The Gophers received a verbal commitment from Florida high school linebacker Rayfield Dixon, according to GopherIllustrated.com, which said Dixon's choices had come down to Minnesota and West Virginia. The site has Dixon rated as a three-star linebacker and lists him as the 15th commitment for this year's Gophers class.

STREVELER LOOKS TO FORGE BONDS

I spoke to Chris Streveler, the quarterback from Marian Central Catholic in Woodstock, Ill., who begins classes at the University on Tuesday. He'll be competing for the starting job during spring practice with Philip Nelson, Mitch Leidner and Dexter Foreman.

"If it happens, it happens, but I'm not going to come in and press and worry about it," Streveler said. "I hope the quarterbacks there will take me under their wing and kind of help me out. Because I'm sure coming in early, it's going to be a big jump coming from high school to college."

Streveler is rooming with Leidner, actually.

"I think it'll be great to be around [the other quarterbacks] and learn from them and just come in and work hard. That's kind of my motto: just get better every day. If I do that, things will work out."

Streveler sounds like a terrific kid. We'll have more on him next week.

DUNGY TO RECEIVE NCAA'S HIGHEST HONOR TONIGHT

There was a cool aside during last night's Gophers/Michigan telecast, when ESPN showed the 1974 game program from a visit Dick Vitale made to Williams Arena as a coach with the University of Detroit.

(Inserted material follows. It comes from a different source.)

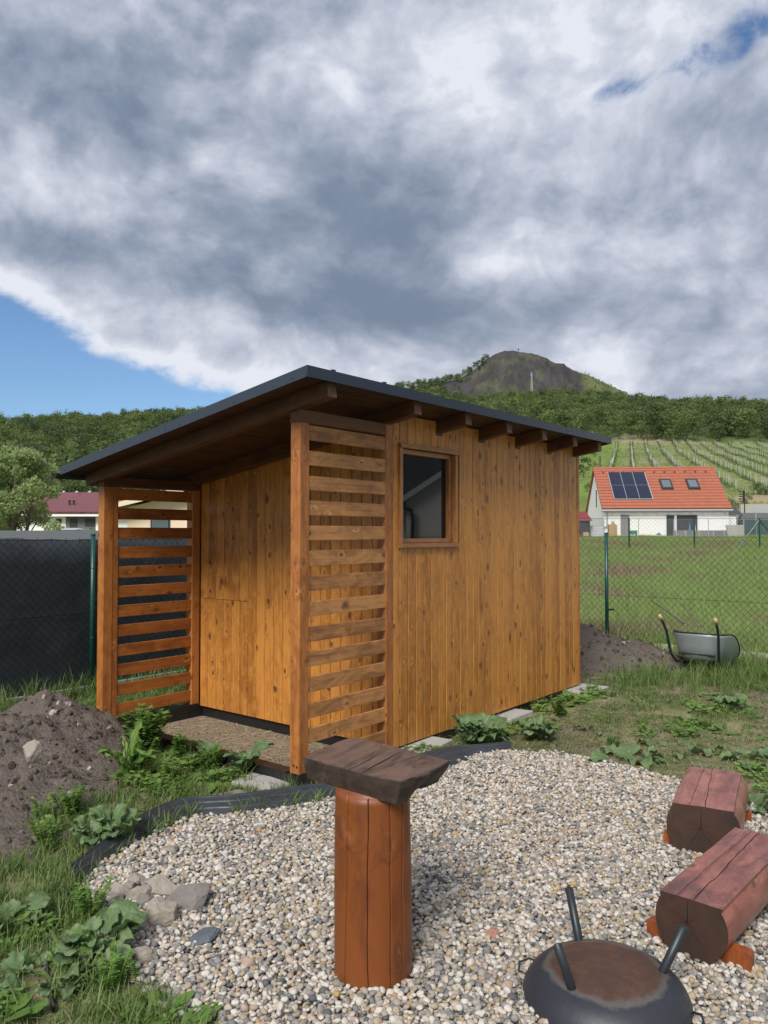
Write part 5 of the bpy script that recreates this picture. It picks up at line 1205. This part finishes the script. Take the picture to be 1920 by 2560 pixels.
fr_ = roofbox('solar_frame', .110, .418, .115, .80, .16, .20, 'greypost')
for i in range(3):
    for j in range(2):
        s0 = .114+i*.1005; q0 = .125+j*.338; roofbox('solar_panel', s0, s0+.096, q0, q0+.325, .201, .235, 'solar')
for s0 in (.512, .724):
    roofbox('skylight_frame', s0, s0+.094, .31, .56, .14, .24, 'dark'); roofbox('skylight_pane', s0+.014, s0+.080, .345, .52, .241, .25, 'skylight')
for i in range(11): roofbox('snow_guard', .07+i*.084, .082+i*.084, .105, .125, .14, .22, 'darkred')
def wallbox(name, px0, px1, py0, py1, dep, m, prt=hs, y0=-.02):
    f = lambda p: ((p-960)/FPX*Hy-Hx)/(.994+.11*(p-960)/FPX); z = lambda p: CAMH+(1334-p)/FPX*(Hy-.5)-HB
    b = MB(); b.box(f(px0), f(px1), y0-dep, y0, z(py1), z(py0)); return b.build(name, M[m], prt)
wallbox('door', 1551.5, 1573, 1287, 1341, .03, 'poolgrey'); wallbox('door_frame', 1550, 1575, 1285.5, 1343, .015, 'whiteplastic')
wallbox('window_frame', 1664, 1746, 1285.5, 1342, .012, 'whiteplastic'); wallbox('window_pane', 1666, 1685.5, 1288, 1340, .03, 'dark'); wallbox('window_pane', 1691.5, 1743, 1288, 1340, .03, 'skylight' if False else 'dark')
b = MB(); b.box(-.03, 0, 3.1, 3.4, 2.6, 4.0); b.build('window', M['dark'], hs)
an = thing('annex', 'low white annex with dark tiled roof at the right end of the orange roofed house', 'annex', (Hx+9.6, Hy+.6, HB), 0)
b = MB(); b.box(0, .9, 0, 5, -.5, 2.0); b.build('wall', M['white'], an)
b = MB(); b.add([(-.3, -.2, 1.95), (1.35, -.2, 1.95), (-.3, 2.2, 4.3), (.2, 2.2, 4.0), (-.3, 5, 1.95), (1.35, 5, 1.95)], [(0, 1, 3, 2), (1, 5, 3), (5, 4, 2, 3), (0, 2, 4), (0, 4, 5, 1)]); b.build('roof', M['darktile'], an)
b = MB(); b.tube([(1.25, -.2, 1.9), (1.1, -.1, 1.6), (1.0, -.08, -.2)], .05, 8); b.build('downpipe', M['dark'], an)
def at(px, py, y): return ((px-960)/FPX*y, y, CAMH+(1334-py)/FPX*y)
def simple(name, label, cat, px0, px1, py0, py1, y, dep, m, bev=.02):
    x0, _, z1 = at(px0, py0, y); x1, _, z0 = at(px1, py1, y); o = thing(name, label, cat, ((x0+x1)/2, y, z0)); w_ = (x1-x0)/2; h_ = z1-z0
    return o, w_, h_
o, w_, h_ = simple('garden_hut', 'small dark hut with red roof left of the orange roofed house', 'hut', 1440, 1475, 1278, 1348, 57.5, 2, 'darkred')
b = MB(); b.box(-w_, w_, 0, 2, -.2, h_*.70); b.build('wall', M['dark'], o); b = MB(); b.add([(-w_-.1, -.2, h_*.66), (w_+.15, -.2, h_*.66), (w_, 1.2, h_), (-w_, 1.2, h_), (w_+.15, 2.2, h_*.66), (-w_-.1, 2.2, h_*.66)], [(0, 1, 2, 3), (3, 2, 4, 5), (0, 3, 5), (1, 4, 2), (0, 5, 4, 1)]); b.build('roof', M['darkred'], o)
b = MB(); b.box(w_*.0, w_*.8, -.05, -.01, -.1, h_*.25); b.build('door', M['rustlog'], o)
o, w_, h_ = simple('water_tank', 'white caged water tank beside the corner of the orange roofed house', 'water tank', 1476, 1508, 1314, 1346, 58, 1, 'whiteplastic')
b = MB(); b.box(-w_*.95, w_*.95, .02, 1, .12, h_); b.build('container', M['whiteplastic'], o); b = MB()
for i in range(6): q = -w_+2*w_*i/5; b.box(q-.012, q+.012, -.012, .012, .1, h_)
for i in range(5): q = .12+(h_-.14)*i/4; b.box(-w_, w_, -.016, .016, q-.012, q+.012)
b.build('cage', M['greypost'], o); b = MB(); b.box(-w_, w_, 0, 1, -.1, .1); b.build('pallet', M['dark'], o)
o, w_, h_ = simple('wooden_cabinet', 'narrow unpainted wooden cabinet standing against the white house wall', 'cabinet', 1523, 1543, 1311, 1345, 58.5, .5, 'rustlog')
for i in range(4): b = MB(); b.box(-w_+i*w_/2+.01, -w_+(i+1)*w_/2-.005, 0, .5, 0, h_); b.build('plank', M['rustlog'], o)
b = MB(); b.box(-w_*.35, w_*.35, -.02, .1, h_, h_*1.22); b.build('top_piece', M['rustlog'], o)
o, w_, h_ = simple('garden_cart', 'green garden box on wheels left of the glass door', 'box', 1579, 1593, 1326, 1340, 57.5, .5, 'greenplastic')
b = MB(); b.add([(-w_, 0, h_*.3), (w_, 0, h_*.3), (w_*1.1, 0, h_), (-w_*1.1, 0, h_), (-w_, .4, h_*.3), (w_, .4, h_*.3), (w_*1.1, .4, h_), (-w_*1.1, .4, h_)], [(0, 1, 2, 3), (4, 7, 6, 5), (0, 4, 5, 1), (1, 5, 6, 2), (2, 6, 7, 3), (3, 7, 4, 0)]); b.build('tub', M['greenplastic'], o)
for s in (-1, 1): b = MB(); b.tube([(s*w_*.6, -.02, h_*.15), (s*w_*.6, .05, h_*.15)], h_*.16, 10); b.build('wheel', M['dark'], o)
o = thing('covered_heap', 'grey tarpaulin covered heap in front of the orange roofed house', 'covered heap', at(1581, 1350, 57)); b = MB(); n = 16
vs = [(0, .3, .42)]+[(.55*math.cos(2*math.pi*i/n)*(1+.1*math.sin(3*i)), .3+.4*math.sin(2*math.pi*i/n), .22+.05*math.sin(2*i)) for i in range(n)]+[(.75*math.cos(2*math.pi*i/n), .3+.6*math.sin(2*math.pi*i/n), -.05) for i in range(n)]
b.add(vs, [(0, 1+i, 1+(i+1) % n) for i in range(n)]+[(1+i, 1+n+i, 1+n+(i+1) % n, 1+(i+1) % n) for i in range(n)]); b.build('cover', M['tarp'], o)
def blobthing(name, label, cat, px, py, y, r, m, sq=.7):
    bm = bmesh.new(); bmesh.ops.create_icosphere(bm, subdivisions=2, radius=r)
    for v in bm.verts: v.co = Vector((v.co.x*1.2, v.co.y, v.co.z*sq))*(1+.25*mnoise.noise(v.co*4/r*.3+Vector((px, 0, 0))))
    me = bpy.data.meshes.new(name); bm.to_mesh(me); bm.free(); o = link(name, me, M[m]); o.location = at(px, py, y); return setp(o, label, cat)
blobthing('ride_on_toy', 'small orange plastic toy on the terrace of the orange roofed house', 'toy', 1604, 1341, 57.3, .2, 'orange'); blobthing('toy', 'green plastic toy right of the orange toy', 'toy', 1632, 1343, 57.3, .16, 'greenplastic'); blobthing('toy', 'light blue toy on the little white frame', 'toy', 1647, 1335, 57.3, .14, 'blueplastic')
o = MB(); 
for px_ in (1642, 1665): 
    a = at(px_, 1346, 57.2); c_ = at(px_, 1333, 57.2); o.tube([a, c_], .02, 6)
o.tube([at(1642, 1338, 57.2), at(1665, 1338, 57.2)], .02, 6); o = o.build('play_table', M['whiteplastic']); setp(o, 'small white tube frame in front of the glass door', 'frame')
o = thing('pool', 'grey above-ground swimming pool with pale ribs beside the terrace', 'pool', at(1753, 1350, 58.2)); rx_ = 66/FPX*58; ph = 24/FPX*58
b = MB(); n = 40; vs = [(rx_*math.cos(2*math.pi*i/n), 1.2*math.sin(2*math.pi*i/n), z_) for z_ in (0, ph) for i in range(n)]; b.add(vs, [(i, (i+1) % n, n+(i+1) % n, n+i) for i in range(n)]+[tuple(n+i for i in range(n))]); b.build('wall', M['poolgrey'], o)
for i in range(12): a = 2*math.pi*i/12+.2; b = MB(); cx_, cy_ = rx_*1.01*math.cos(a), 1.22*math.sin(a); b.box(cx_-.035, cx_+.035, cy_-.03, cy_+.03, 0, ph*1.03); b.build('rib', M['greypost'], o)
for px_ in (1724, 1737):
    o = MB(); a = at(px_, 1326, 57); o.tube([a, (a[0], a[1], a[2]+.55)], [.08, .01], 8); o = o.build('parasol', M['blueplastic'] if px_ == 1724 else M['whiteplastic']); setp(o, 'closed blue parasol standing behind the pool' if px_ == 1724 else 'closed white parasol standing behind the pool', 'parasol')
o = thing('block_wall', 'low wall of pale hollow concrete blocks right of the pool', 'wall', at(1838, 1346, 57.5))
for r_ in range(5):
    for c_ in range(5): 
        b = MB(); z0 = r_*.2; x0 = -.62+c_*.25+(.05 if r_ % 2 else 0); b.box(x0, x0+.24, 0, .2, z0, z0+.19); b.build('block', M['blockwall'], o)
o = thing('green_screen_fence', 'grey and green screened garden fence right of the orange roofed house', 'fence', at(1838, 1340, 62))
for i in range(4): b = MB(); b.box(.2+i*1.5, 1.66+i*1.5, 0, .05, -.3, 1.3); b.build('green_screen', M['greenscreen'], o); b = MB(); b.box(.2+i*1.5, 1.66+i*1.5, .06, .1, -.3, 1.85); b.build('grey_panel', M['grey'], o); b = MB(); b.box(.13+i*1.5, .19+i*1.5, 0, .06, -.3, 1.95); b.build('post', M['greypost'], o)
o = thing('signal_post', 'dark post with stacked louvred box right of the orange roofed house', 'post', at(1862, 1290, 66)); hh = (1290-1226)/FPX*66
b = MB(); b.tube([(0, 0, -.6), (0, 0, hh)], .05, 8); b.build('pole', M['dark'], o)
for i in range(5): b = MB(); z_ = hh-.12-i*.2; b.box(-.42, -.04, -.12, .12, z_-.035, z_+.035); b.build('louvre', M['dark'], o)
b = MB(); b.box(-.12, -.04, -.05, .05, hh-1.0, hh); b.build('bracket', M['dark'], o)
o = thing('wooden_pole', 'brown wooden pole behind the ridge of the orange roof', 'pole', at(1501, 1250, 90)); b = MB(); b.tube([(0, 0, -2), (0, 0, (1250-1140)/FPX*90)], .14, 8); b.build('pole', M['bark'], o)
o = thing('retaining_wall', 'pale concrete wall at the foot of the vineyard', 'wall', at(1885, 1290, 78)); b = MB(); b.box(-1.3, 6, 0, .4, -1, 1.2); b.build('wall', M['concrete'], o); b = MB(); b.box(-.0, 3, -.05, .0, 0, .9); b.build('door', M['greypost'], o)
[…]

Tony Dungy, a two-sport athlete for the Gophers at the time, played against Vitale's team that night, and was featured in the game program with a photo spread. Decades later, when Dungy was an honored guest at the Dick Vitale annual charity gala, he brought along that program for Vitale as a gift.

As mentioned here last week, Dungy will be honored again tonight, this time with the Theodore Roosevelt Award at the NCAA Convention in Grapevine, Texas. University President Eric Kaler and Athletics Director Norwood Teague will be on hand, with Kaler making the presentation.

The award is considered the NCAA's highest honor, given annually to an individual whose time as a collegiate athlete helped shape "a distinguished career of national significance and achievement."

"We are proud and honored to call Tony Dungy an alumnus of the University of Minnesota," Kaler said in a news release. "Tony personifies what we seek to instill in our classrooms and on our playing fields: innovative thinking, influential teaching and inspirational leadership. The entire University of Minnesota community takes great joy in this remarkable tribute to one of our own."